Tratz, a Wittenberg-area barber for 42 years, said he's not a member of the parish and has encountered Carroll only at funerals but is disturbed by the idea that a sex abuse allegation against a priest has hit his community.

"We're hearing about it all the time," Tratz said. "It's a sad situation."

But he cautioned that people should not assume the allegation is true. And he worried that the misconduct charges will draw unwanted attention to Wittenberg.

"It doesn't do any community any good," he said. "What little I know of the guy, he's a fine man."

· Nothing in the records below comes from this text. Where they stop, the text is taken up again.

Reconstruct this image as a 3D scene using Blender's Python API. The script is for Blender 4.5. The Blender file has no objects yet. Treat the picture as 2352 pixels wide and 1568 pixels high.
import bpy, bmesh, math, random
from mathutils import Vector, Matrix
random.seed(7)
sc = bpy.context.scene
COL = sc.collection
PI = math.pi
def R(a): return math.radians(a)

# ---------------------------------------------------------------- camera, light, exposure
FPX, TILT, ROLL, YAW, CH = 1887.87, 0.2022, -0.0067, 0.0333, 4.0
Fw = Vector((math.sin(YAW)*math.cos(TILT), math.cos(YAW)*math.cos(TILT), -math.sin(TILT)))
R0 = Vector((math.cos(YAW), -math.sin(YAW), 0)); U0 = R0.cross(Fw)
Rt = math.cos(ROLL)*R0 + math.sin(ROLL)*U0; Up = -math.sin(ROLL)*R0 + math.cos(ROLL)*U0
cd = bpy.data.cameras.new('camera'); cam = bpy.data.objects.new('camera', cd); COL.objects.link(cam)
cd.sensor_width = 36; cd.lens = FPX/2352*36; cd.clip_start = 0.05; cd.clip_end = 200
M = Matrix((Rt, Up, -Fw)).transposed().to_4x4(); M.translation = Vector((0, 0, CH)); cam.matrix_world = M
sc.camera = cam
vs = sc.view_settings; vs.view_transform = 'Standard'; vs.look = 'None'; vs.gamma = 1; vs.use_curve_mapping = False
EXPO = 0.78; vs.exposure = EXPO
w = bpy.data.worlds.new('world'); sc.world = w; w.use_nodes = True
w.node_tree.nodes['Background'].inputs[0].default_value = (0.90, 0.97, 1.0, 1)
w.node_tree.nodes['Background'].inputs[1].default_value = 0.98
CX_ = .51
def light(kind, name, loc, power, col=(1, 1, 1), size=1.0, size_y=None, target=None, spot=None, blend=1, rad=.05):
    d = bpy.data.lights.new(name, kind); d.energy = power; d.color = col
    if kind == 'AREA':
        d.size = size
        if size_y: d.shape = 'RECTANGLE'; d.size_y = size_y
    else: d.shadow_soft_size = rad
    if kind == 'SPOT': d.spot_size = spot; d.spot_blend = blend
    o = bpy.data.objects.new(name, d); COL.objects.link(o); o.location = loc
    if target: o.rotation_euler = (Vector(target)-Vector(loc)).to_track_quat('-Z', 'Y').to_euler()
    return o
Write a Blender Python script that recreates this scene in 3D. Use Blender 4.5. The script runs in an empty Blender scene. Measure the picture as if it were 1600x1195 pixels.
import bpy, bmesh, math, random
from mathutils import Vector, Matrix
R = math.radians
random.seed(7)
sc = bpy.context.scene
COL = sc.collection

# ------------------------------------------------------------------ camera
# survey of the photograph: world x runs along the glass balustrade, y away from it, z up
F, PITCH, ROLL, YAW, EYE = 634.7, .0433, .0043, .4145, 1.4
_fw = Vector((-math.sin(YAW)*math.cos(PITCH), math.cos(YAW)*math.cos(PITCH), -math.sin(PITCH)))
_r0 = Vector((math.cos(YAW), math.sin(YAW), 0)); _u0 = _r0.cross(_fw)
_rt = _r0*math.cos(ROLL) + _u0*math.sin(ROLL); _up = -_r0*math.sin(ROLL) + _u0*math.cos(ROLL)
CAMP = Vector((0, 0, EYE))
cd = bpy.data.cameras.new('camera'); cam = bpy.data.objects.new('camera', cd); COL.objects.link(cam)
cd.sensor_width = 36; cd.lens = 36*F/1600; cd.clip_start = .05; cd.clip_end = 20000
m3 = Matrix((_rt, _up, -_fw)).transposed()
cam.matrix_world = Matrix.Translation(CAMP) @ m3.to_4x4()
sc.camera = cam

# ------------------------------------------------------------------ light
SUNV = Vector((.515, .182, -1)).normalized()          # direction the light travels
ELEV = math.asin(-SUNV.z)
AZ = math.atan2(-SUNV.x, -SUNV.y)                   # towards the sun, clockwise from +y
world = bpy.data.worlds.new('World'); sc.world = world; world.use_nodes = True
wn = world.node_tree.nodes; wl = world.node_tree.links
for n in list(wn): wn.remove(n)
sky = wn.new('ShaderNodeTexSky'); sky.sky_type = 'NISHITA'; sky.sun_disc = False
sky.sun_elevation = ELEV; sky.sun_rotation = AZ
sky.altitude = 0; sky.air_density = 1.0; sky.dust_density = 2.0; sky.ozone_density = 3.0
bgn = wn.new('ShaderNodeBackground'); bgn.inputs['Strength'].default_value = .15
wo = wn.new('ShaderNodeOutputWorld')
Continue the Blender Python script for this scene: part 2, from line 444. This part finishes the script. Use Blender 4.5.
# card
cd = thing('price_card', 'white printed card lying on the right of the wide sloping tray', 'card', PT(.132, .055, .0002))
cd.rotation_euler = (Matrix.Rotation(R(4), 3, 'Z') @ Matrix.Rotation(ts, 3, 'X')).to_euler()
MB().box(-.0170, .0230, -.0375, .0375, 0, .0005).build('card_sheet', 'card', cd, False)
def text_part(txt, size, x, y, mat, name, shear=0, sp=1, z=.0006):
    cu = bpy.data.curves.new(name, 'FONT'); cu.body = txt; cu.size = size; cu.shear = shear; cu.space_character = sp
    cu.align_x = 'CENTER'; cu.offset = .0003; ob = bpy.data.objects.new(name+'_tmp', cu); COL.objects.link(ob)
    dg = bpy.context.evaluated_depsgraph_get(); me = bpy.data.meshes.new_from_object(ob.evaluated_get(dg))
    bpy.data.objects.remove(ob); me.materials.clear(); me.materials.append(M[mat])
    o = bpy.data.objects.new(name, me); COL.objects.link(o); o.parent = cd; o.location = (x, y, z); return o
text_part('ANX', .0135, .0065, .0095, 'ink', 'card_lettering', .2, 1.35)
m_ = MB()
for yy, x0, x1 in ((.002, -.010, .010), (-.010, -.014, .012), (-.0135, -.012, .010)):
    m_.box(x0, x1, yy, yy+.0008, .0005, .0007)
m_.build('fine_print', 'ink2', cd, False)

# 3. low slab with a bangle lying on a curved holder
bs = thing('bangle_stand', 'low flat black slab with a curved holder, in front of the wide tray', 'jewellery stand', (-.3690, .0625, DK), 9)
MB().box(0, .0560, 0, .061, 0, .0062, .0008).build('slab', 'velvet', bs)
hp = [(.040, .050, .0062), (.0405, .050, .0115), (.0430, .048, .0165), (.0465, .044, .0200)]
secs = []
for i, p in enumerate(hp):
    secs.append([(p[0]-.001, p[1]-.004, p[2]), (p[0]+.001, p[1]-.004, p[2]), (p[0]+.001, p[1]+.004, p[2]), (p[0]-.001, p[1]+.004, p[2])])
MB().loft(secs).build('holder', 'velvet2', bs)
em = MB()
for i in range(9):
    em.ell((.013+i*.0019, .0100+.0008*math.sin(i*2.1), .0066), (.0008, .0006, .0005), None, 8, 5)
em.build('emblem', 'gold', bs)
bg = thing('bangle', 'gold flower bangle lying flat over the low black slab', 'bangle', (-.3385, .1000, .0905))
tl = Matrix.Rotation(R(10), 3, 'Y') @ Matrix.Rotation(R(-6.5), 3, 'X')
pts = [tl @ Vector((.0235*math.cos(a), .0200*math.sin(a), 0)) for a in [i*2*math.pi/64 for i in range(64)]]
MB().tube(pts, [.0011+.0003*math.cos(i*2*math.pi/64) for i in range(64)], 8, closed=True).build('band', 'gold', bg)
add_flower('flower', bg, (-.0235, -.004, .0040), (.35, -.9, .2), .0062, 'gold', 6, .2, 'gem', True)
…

Nobody answered the door late Monday morning at the rectory next to the church. Two people who were in the rectory garage declined to be interviewed and said they did not know where Carroll had gone. As a condition of his suspension, the diocese will not provide his housing.

Diocesan officials said Sunday they will release more information today on the investigation into the allegations.

The Carroll file

The Rev. Michael Carroll, suspended Friday from his assignment serving Catholic churches in Wittenberg, Tigerton and Marion, grew up in Appleton, the last of seven children.

Now 57, he attended Sacred Heart Seminary in Oneida, then the St. Paul Seminary in St. Paul, Minn. After his 1970 ordination in Appleton, he was appointed as an instructor and chaplain at Lourdes High School in Oshkosh. In 1976 he was made director of religious education and chaplain of Catholic Central High School in Marinette.

Carroll became the first full-time director of the youth program in the Green Bay Diocese in 1979 and duties as a part-time chaplain in the program were added in early 1982.

No details of assignments after that were available Monday from the Diocese of Green Bay.